Am 18. Januar 1969, um 17.30 Uhr, kam es nach neun Jahren der Vorbereitung in Lautenbachers privater Wohnung in der Marienstrasse in Stuttgart zusammen mit Franz Lazi und Ludwig Windstosser sowie Robert Häusser, Willi Moegle und Dr. Wolf Strache zur Gründung des Bundes Freischaffender Fotografen, abgekürzt BFF. Um den künstlerischen Anspruch des neuen Berufsstands noch stärker zu untermauern, popularisierte Lautenbacher wenig später dafür den Begriff Fotodesigner. Diese Bezeichnung fand schnell Akzeptanz in der öffentlichen Wahrnehmung, sodass der BFF in Bund Freischaffender Foto-Designer umbenannt wurde.
Heute ist Fotodesign als offizielle Berufsbezeichnung nur noch wenig gebräuchlich, doch der BFF ist nach wie vor eine anerkannte Standesorganisation kommerzieller Fotografen mit künstlerischem Anspruch auf höchstem Niveau. Der Beitritt erfordert das positive Urteil einer Jury, um den elitären Anspruch des Verbands zu sichern und den Mitgliedern als Nachweis des erforderlichen „künstlerischen Anspruchs“ zu dienen.
Volle 16 Jahre – von 1969 bis Anfang 1985 – war Lautenbacher Vorstandssprecher des BFF, bevor er sich im Alter von 65 Jahren entschloss, nicht mehr für das Amt zu kandidieren. Noch im selben Jahr wurde er zum Ehrenvorsitzenden ernannt, ein Titel, der bis heute außer ihm nur Franz Christian Gundlach zuerkannt wurde.
Mehr als Ablichten
Mit Anfang 60 entschloss sich Lautenbacher, seine profunden, praxiserprobten Kenntnisse an junge Kollegen weiterzugeben, was schließlich 1981 zur Gründung seiner eigenen Fotoschule führte, die er bis 1992 als Seminar für Modefotografie (SFM) in seinem Studiohaus leitete.
Das von dem renommierten Architekten Harry G. H. Lie errichtete Gebäude mit 15 Zimmern umfasste neben einem Fotolabor ein Studio mit einer Fläche von 100 Quadratmetern und offenem Kamin.
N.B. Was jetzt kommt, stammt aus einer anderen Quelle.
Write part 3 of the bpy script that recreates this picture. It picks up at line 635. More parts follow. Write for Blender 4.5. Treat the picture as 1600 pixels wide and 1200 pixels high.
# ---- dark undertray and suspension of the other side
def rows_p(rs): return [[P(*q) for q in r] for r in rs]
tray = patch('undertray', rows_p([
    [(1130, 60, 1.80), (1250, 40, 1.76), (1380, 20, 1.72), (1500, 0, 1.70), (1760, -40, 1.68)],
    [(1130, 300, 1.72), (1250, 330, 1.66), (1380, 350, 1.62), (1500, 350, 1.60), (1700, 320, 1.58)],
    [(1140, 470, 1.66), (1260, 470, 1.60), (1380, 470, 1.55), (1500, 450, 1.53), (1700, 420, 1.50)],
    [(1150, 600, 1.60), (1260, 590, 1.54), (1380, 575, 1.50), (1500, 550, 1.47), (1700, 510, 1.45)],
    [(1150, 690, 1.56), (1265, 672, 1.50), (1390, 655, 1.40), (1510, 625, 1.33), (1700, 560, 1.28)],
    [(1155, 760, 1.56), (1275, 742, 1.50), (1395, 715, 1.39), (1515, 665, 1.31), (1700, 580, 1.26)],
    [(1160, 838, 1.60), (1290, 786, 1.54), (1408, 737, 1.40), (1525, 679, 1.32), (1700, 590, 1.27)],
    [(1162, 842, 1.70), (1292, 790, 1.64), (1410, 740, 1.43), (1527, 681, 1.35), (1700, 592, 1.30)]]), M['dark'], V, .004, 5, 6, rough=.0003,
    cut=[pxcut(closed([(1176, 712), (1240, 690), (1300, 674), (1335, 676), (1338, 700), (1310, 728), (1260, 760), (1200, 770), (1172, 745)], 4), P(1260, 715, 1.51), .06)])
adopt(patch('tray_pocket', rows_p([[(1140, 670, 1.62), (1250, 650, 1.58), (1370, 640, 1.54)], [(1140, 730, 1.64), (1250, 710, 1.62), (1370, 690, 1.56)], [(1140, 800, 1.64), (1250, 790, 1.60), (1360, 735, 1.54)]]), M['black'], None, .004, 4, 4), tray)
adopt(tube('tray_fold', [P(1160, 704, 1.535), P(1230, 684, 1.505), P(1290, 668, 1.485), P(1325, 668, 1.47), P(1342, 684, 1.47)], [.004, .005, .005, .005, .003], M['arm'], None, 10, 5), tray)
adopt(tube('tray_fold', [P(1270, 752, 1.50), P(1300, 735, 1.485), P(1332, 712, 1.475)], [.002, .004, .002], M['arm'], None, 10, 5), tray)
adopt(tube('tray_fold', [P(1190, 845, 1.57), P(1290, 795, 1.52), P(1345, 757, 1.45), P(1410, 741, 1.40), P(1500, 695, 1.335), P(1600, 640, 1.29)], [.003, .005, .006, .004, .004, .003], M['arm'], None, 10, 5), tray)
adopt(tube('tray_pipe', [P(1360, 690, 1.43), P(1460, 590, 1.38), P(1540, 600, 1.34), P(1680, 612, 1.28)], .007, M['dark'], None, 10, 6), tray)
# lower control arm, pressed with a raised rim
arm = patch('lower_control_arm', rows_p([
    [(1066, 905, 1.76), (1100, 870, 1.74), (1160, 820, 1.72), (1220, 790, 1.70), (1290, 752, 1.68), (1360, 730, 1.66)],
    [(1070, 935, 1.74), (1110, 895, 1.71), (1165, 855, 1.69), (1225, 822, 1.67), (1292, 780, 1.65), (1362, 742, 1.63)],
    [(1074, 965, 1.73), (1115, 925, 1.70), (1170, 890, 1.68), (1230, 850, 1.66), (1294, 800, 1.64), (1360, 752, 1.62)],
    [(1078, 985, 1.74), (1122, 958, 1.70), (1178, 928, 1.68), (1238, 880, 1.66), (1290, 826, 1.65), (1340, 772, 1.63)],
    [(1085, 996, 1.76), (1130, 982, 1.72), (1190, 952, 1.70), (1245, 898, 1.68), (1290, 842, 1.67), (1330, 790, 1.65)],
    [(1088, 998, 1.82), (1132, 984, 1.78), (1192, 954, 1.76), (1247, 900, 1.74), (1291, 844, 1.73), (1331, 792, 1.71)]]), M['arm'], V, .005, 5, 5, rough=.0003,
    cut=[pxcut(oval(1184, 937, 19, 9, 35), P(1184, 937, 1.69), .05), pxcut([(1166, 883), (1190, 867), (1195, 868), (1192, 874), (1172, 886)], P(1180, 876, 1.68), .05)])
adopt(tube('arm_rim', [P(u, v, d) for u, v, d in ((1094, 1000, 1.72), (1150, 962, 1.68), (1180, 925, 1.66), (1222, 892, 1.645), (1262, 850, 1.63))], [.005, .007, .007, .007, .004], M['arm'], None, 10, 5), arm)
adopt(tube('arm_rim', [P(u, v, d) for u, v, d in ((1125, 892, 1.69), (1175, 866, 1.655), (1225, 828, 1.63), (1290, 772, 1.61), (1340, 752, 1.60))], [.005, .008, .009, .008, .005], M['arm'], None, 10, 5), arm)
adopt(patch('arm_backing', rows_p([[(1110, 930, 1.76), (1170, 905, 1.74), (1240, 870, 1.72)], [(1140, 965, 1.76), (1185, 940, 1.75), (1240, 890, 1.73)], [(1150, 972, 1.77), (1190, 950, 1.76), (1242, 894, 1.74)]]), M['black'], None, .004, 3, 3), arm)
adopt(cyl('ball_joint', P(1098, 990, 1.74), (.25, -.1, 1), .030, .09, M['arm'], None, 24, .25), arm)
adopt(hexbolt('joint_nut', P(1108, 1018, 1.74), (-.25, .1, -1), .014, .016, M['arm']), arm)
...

Das Fotoarchiv von Walter E. Lautenbacher enthält über 7.000 Werke, von denen die meisten Schwarzweißfotos sind. Einige dieser Arbeiten werden als Vintage-Prints im Museum für Kunst und Kulturgeschichte in Dortmund sowie in den privaten Fotosammlungen von Norbert Waning und Dr. Michael Schupmann bewahrt.